## Challenge
The lines below are to be quoted exactly, from the first through the one that contains "R = math.radians".

## Source data
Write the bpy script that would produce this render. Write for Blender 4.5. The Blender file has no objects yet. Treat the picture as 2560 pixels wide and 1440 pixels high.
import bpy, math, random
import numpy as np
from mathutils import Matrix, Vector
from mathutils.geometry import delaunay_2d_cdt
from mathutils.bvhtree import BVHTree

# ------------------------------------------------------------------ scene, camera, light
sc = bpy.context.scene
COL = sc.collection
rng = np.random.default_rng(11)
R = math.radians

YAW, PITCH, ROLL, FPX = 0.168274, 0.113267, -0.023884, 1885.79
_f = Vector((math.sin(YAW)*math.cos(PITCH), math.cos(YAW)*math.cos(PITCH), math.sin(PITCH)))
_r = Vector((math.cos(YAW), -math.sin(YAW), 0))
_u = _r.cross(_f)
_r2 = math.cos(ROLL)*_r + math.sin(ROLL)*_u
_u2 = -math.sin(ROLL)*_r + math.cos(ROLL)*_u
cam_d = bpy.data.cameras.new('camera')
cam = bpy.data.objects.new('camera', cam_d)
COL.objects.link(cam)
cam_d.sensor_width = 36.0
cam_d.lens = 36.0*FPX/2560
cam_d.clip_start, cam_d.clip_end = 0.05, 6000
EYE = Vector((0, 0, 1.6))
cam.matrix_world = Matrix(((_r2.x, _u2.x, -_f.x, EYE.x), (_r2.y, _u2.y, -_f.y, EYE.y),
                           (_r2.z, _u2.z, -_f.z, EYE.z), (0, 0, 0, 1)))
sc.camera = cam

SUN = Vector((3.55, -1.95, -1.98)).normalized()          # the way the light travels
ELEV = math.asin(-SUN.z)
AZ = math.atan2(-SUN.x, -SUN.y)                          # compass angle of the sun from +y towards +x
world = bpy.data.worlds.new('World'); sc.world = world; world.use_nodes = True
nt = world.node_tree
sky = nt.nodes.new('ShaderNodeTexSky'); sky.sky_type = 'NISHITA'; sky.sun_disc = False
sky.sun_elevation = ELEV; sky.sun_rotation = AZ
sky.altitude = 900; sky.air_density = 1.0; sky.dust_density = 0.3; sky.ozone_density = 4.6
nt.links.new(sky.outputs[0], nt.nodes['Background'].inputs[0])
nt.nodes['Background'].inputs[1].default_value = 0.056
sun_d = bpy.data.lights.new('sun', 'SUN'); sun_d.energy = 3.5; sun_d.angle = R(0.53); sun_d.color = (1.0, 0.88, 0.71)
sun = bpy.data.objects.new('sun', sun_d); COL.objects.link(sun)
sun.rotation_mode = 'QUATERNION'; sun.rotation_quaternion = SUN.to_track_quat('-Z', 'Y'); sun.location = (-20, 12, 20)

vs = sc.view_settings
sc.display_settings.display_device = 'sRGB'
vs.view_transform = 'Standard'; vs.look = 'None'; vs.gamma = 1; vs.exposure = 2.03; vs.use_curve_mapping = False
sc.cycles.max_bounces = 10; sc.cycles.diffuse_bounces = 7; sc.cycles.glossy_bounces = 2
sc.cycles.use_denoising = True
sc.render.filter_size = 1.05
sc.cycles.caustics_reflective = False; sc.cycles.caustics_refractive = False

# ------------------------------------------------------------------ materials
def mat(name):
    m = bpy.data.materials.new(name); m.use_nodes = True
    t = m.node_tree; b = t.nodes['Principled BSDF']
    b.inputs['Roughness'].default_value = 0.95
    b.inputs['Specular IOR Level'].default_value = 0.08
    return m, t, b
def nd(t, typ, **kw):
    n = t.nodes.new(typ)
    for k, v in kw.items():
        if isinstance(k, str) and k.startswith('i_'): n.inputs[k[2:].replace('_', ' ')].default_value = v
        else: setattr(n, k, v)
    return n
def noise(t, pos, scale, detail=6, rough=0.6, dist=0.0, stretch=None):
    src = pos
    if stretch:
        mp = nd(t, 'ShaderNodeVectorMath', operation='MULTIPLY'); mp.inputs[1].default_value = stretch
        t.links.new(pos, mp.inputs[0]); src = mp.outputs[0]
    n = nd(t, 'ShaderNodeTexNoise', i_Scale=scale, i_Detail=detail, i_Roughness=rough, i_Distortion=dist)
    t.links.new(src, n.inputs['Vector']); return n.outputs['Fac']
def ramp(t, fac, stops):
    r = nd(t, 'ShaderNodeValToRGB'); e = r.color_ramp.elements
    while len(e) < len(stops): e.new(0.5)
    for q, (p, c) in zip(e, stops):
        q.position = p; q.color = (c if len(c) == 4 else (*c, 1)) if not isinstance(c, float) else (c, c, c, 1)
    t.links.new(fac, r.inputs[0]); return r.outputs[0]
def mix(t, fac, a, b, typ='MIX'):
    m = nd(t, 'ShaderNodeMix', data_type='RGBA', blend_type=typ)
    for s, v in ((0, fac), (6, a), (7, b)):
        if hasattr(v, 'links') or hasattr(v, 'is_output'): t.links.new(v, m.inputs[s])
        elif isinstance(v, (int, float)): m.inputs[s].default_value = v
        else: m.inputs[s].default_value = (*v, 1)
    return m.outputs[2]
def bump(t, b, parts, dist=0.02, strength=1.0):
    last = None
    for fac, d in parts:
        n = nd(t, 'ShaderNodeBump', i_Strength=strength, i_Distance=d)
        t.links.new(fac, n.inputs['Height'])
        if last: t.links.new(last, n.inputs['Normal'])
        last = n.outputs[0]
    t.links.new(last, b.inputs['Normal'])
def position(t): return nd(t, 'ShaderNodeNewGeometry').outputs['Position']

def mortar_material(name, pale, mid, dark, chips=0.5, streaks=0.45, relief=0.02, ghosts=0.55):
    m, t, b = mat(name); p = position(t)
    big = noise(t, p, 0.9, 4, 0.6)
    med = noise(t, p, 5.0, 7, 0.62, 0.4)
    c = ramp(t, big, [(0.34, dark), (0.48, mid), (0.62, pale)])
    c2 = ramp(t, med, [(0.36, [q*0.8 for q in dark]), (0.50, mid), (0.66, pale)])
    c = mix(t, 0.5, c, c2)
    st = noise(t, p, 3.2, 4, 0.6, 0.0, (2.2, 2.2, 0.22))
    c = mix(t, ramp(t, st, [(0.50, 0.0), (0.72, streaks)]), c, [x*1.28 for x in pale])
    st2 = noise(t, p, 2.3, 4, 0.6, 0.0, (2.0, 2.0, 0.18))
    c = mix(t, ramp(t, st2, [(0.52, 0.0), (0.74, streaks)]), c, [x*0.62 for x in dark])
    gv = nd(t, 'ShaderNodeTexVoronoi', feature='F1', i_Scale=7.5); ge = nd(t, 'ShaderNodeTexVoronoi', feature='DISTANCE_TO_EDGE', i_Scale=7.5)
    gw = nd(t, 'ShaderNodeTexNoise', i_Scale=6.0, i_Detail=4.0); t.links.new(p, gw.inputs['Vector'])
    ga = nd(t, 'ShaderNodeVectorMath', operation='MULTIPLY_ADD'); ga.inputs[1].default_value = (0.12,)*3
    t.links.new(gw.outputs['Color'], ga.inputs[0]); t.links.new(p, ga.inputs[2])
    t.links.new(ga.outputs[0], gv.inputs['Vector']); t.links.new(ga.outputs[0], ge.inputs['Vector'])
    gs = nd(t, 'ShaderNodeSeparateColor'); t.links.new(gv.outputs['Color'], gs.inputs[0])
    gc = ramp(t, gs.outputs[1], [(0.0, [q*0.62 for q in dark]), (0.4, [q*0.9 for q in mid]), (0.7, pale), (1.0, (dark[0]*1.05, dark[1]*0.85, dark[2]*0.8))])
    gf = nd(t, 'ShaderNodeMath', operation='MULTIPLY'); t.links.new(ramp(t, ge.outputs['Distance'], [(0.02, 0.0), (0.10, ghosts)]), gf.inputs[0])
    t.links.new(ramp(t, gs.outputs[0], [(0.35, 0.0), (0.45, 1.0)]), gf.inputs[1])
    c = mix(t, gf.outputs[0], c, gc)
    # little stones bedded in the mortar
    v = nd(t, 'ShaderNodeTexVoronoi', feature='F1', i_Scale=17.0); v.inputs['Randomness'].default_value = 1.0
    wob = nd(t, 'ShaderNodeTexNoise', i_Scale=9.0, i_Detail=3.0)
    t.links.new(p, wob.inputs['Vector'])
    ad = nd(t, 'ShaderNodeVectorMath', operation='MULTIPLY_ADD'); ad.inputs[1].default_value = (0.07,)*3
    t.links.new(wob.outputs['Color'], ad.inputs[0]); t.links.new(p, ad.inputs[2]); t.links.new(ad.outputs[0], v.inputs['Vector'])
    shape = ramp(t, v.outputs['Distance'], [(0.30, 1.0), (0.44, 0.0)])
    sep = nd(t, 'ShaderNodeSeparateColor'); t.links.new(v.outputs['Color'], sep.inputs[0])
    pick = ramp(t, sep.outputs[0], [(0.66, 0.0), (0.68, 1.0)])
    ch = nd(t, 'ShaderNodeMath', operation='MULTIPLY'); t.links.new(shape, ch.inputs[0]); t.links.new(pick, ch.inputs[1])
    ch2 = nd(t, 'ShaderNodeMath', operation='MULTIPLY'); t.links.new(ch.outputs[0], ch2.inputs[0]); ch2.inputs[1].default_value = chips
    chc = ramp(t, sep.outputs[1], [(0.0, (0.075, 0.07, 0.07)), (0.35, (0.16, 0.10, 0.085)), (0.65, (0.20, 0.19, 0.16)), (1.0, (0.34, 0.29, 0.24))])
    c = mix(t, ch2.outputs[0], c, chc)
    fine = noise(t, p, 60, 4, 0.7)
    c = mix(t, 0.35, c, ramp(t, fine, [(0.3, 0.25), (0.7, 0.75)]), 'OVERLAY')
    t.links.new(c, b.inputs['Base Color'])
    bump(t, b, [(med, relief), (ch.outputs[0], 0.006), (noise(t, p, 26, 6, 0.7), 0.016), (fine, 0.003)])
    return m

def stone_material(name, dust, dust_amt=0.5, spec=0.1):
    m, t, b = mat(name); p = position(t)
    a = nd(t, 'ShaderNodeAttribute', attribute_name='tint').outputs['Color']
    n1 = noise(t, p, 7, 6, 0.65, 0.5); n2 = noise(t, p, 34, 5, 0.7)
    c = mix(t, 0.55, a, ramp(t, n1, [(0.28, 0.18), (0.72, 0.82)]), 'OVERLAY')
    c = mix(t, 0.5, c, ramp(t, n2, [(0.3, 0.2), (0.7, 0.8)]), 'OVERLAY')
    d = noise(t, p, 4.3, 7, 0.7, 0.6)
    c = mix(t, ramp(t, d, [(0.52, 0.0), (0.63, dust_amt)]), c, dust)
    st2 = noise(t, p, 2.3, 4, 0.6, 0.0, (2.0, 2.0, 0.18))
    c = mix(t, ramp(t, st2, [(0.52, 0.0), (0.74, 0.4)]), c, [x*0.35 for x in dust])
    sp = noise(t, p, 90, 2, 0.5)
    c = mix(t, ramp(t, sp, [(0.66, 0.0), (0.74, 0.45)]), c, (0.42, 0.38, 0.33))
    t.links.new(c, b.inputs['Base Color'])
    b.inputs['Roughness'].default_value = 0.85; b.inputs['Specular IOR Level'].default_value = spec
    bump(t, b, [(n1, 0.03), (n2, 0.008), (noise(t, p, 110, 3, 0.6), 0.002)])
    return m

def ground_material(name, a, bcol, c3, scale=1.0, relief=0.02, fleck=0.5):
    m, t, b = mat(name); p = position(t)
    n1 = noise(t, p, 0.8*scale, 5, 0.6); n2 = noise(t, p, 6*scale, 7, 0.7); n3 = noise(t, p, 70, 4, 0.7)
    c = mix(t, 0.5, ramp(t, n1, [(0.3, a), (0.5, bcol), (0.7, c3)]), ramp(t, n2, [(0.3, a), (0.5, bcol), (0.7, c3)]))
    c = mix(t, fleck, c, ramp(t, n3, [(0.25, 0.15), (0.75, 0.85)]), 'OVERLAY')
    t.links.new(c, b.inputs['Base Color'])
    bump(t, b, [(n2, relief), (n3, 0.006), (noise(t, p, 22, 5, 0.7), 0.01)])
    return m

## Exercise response
Write the bpy script that would produce this render. Write for Blender 4.5. The Blender file has no objects yet. Treat the picture as 2560 pixels wide and 1440 pixels high.
import bpy, math, random
import numpy as np
from mathutils import Matrix, Vector
from mathutils.geometry import delaunay_2d_cdt
from mathutils.bvhtree import BVHTree

# ------------------------------------------------------------------ scene, camera, light
sc = bpy.context.scene
COL = sc.collection
rng = np.random.default_rng(11)
R = math.radians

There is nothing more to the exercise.